In un recente ed elegante
post apparso sul proprio blog, Fabio Rizzari, curatore della guida ai vini dell’Espresso, evidenzia come negli ultimi anni gli appassionati abbiano abbassato il livello di guardia nella valutazione dei difetti nei vini, arrivando a tollerare riduzioni, volatili e fecciosità ben oltre il comune senso del pudore (e dei parametri della contemporanea enologia).
Il discorso cambia parecchio con le sensazioni date dal legno (vaniglia, cannella, cioccolato, ecc…), per le quali non si nutre il minimo senso di pietà. Insomma: alla prima sfumatura derivante dal contatto con i contenitori di rovere gli appassionati anni Dieci storcono il naso.

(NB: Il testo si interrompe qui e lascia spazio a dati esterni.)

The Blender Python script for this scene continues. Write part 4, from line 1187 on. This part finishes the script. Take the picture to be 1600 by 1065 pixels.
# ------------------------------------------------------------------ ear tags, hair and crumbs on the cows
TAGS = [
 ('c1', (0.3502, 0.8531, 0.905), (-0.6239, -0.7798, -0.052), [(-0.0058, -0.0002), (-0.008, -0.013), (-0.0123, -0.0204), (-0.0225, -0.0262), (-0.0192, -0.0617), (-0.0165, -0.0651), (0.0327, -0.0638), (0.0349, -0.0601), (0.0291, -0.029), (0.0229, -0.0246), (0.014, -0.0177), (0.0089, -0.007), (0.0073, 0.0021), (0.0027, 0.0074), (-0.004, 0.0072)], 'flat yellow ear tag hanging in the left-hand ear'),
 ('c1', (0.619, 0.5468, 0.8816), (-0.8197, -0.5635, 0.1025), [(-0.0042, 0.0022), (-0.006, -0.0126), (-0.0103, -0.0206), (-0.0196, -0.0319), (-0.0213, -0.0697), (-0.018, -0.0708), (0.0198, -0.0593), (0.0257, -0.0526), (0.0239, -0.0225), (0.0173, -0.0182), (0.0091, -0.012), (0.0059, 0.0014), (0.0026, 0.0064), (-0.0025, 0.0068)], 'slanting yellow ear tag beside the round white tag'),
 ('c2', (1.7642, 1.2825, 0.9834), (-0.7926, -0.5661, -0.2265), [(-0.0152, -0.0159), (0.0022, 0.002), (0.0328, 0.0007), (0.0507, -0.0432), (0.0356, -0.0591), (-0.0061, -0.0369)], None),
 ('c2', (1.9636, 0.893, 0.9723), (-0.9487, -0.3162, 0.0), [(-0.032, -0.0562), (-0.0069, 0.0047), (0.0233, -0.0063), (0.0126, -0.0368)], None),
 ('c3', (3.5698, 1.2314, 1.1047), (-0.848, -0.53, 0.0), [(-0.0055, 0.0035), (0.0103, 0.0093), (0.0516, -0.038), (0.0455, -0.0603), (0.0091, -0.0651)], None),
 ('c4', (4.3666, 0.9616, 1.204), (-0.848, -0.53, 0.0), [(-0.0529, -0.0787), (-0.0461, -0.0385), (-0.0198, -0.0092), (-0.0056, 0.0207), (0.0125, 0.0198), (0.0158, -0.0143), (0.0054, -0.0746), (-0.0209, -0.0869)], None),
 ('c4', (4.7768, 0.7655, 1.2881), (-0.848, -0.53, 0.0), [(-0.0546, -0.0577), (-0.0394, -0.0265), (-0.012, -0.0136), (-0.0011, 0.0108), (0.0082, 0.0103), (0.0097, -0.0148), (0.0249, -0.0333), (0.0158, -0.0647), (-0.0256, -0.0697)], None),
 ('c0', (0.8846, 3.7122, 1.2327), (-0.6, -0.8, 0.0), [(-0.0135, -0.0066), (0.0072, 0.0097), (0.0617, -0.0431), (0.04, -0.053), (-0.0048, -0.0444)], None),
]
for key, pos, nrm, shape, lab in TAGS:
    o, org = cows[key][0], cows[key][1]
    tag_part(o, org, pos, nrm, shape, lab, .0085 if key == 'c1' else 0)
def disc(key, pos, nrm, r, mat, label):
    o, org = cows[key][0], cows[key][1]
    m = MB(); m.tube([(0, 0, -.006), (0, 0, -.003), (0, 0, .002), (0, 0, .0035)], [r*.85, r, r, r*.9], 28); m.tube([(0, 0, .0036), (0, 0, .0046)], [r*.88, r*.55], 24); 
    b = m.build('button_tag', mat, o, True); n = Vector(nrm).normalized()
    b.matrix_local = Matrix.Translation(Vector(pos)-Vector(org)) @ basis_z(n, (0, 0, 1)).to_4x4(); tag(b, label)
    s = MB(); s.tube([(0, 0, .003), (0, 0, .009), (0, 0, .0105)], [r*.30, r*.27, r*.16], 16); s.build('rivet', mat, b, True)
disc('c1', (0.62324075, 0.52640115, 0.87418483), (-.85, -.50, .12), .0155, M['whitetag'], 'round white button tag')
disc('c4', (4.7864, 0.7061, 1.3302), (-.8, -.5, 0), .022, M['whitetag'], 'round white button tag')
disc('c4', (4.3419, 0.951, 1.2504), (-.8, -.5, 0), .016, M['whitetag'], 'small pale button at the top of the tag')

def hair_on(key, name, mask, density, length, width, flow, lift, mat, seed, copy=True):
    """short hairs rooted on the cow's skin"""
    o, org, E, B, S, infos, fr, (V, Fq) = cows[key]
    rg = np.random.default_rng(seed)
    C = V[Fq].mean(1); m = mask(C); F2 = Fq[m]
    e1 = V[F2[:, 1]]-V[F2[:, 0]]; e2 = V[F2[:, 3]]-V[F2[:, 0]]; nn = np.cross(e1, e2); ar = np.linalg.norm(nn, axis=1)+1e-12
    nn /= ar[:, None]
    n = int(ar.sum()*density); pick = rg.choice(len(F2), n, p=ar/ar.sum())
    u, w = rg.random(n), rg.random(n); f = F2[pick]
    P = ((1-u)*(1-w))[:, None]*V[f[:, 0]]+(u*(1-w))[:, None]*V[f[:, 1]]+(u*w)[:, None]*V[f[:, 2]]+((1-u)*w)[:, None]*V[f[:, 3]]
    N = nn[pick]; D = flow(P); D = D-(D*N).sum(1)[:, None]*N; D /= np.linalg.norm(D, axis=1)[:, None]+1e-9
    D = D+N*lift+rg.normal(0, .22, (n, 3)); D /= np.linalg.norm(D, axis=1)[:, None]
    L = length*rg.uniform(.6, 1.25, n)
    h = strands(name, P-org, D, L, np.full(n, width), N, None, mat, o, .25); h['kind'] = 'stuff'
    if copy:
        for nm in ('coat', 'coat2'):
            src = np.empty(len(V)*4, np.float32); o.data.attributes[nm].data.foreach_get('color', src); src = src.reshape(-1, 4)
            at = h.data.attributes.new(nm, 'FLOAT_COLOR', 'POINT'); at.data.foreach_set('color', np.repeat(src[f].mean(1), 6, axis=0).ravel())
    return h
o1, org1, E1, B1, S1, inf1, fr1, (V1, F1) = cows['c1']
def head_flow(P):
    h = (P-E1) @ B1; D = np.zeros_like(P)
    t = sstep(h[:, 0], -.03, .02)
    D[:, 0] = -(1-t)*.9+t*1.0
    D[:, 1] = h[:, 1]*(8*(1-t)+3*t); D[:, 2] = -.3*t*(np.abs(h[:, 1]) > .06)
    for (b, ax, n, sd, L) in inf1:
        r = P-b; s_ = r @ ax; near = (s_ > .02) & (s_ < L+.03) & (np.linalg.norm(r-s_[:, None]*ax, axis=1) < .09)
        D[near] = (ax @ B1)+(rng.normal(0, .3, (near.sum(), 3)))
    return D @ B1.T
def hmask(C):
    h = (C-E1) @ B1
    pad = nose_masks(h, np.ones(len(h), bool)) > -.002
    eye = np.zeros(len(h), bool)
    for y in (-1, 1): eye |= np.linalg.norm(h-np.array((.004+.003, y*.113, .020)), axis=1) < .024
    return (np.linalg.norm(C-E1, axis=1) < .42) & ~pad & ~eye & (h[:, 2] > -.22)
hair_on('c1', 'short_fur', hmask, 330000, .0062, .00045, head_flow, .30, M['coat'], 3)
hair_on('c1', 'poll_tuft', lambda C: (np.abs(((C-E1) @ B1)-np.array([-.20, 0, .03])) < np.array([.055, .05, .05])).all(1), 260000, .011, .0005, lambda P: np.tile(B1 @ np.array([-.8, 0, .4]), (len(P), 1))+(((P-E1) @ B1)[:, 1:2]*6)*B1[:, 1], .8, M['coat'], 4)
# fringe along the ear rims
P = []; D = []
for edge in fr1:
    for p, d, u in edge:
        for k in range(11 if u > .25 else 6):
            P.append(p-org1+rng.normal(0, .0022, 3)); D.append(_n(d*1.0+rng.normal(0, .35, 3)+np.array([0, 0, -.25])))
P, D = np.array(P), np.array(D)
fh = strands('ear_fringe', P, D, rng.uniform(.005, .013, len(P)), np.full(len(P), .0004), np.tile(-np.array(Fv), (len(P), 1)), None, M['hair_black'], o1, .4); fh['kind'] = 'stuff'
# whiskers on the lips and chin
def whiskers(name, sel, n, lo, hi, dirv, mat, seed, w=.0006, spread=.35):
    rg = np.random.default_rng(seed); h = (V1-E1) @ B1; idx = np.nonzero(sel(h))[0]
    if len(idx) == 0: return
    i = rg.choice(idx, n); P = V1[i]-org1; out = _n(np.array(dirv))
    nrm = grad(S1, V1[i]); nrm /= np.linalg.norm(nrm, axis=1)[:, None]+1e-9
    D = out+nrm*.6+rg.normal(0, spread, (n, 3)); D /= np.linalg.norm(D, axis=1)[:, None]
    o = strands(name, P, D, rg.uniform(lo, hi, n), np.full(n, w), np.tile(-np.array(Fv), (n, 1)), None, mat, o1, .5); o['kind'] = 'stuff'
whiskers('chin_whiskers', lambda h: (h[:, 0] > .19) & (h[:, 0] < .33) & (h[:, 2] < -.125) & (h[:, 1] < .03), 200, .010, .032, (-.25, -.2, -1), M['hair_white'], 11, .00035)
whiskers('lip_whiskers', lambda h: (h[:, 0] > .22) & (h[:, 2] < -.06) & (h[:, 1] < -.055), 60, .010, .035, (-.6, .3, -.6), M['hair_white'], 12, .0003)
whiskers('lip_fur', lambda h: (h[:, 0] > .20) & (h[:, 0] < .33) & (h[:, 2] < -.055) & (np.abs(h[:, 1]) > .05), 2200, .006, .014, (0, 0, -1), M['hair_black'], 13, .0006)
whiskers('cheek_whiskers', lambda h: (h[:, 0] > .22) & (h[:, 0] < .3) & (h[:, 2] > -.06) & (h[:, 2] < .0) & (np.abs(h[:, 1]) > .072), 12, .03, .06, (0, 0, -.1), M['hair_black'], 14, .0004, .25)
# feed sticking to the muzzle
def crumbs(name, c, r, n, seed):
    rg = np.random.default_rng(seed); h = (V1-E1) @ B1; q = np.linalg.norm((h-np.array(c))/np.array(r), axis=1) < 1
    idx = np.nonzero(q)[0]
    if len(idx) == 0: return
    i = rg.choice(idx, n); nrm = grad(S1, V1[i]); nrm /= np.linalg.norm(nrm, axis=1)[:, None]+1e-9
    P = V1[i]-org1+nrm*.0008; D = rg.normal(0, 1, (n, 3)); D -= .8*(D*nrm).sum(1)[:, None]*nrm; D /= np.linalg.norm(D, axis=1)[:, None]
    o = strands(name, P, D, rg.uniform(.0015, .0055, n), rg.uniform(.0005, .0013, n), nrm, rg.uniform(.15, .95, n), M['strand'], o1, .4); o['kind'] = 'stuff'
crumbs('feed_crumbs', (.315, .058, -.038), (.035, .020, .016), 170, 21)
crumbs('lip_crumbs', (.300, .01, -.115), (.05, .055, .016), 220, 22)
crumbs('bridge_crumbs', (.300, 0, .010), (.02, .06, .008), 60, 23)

Dunque il consiglio di oggi non è per loro.
Il Cambrugiano, selezione / cru (è anche il nome di un vigneto) della cantina Belisario, è il più borgognone dei Verdicchio di Matelica.
Dove per ‘borgognone’ si intende normalmente vino bianco a trazione integrale, ‘racchiuso’ in note del legno più o meno evidenti in gioventù.
Figlio di una annata rivelatasi eccellente in zona (se lo trovate acquistate senza esitazione un altro Verdicchio di Matelica, il
Mirum 2010 della Monacesca, un vino destinato probabilmente alla storia della denominazione), il Cambrugiano ha nella coerenza – i sommelier la chiamano ‘armonia’ – la propria carta vincente: colore, profumi e sapori parlano la stessa lingua.
Dorato ma nervoso alla vista, con note di legno non proprio sfumatissime (balsami e crema pasticcera) che contrastano un po’ con il lato varietale (fiori bianchi, agrumi), ricco e fruttoamaro al palato, e con un finale grasso, elettrico e ammandorlato, nuovamente sfumato dal legno.
Non lo ingessato con temperature troppo basse. Provatelo sopra un vitello. Circa 15 €.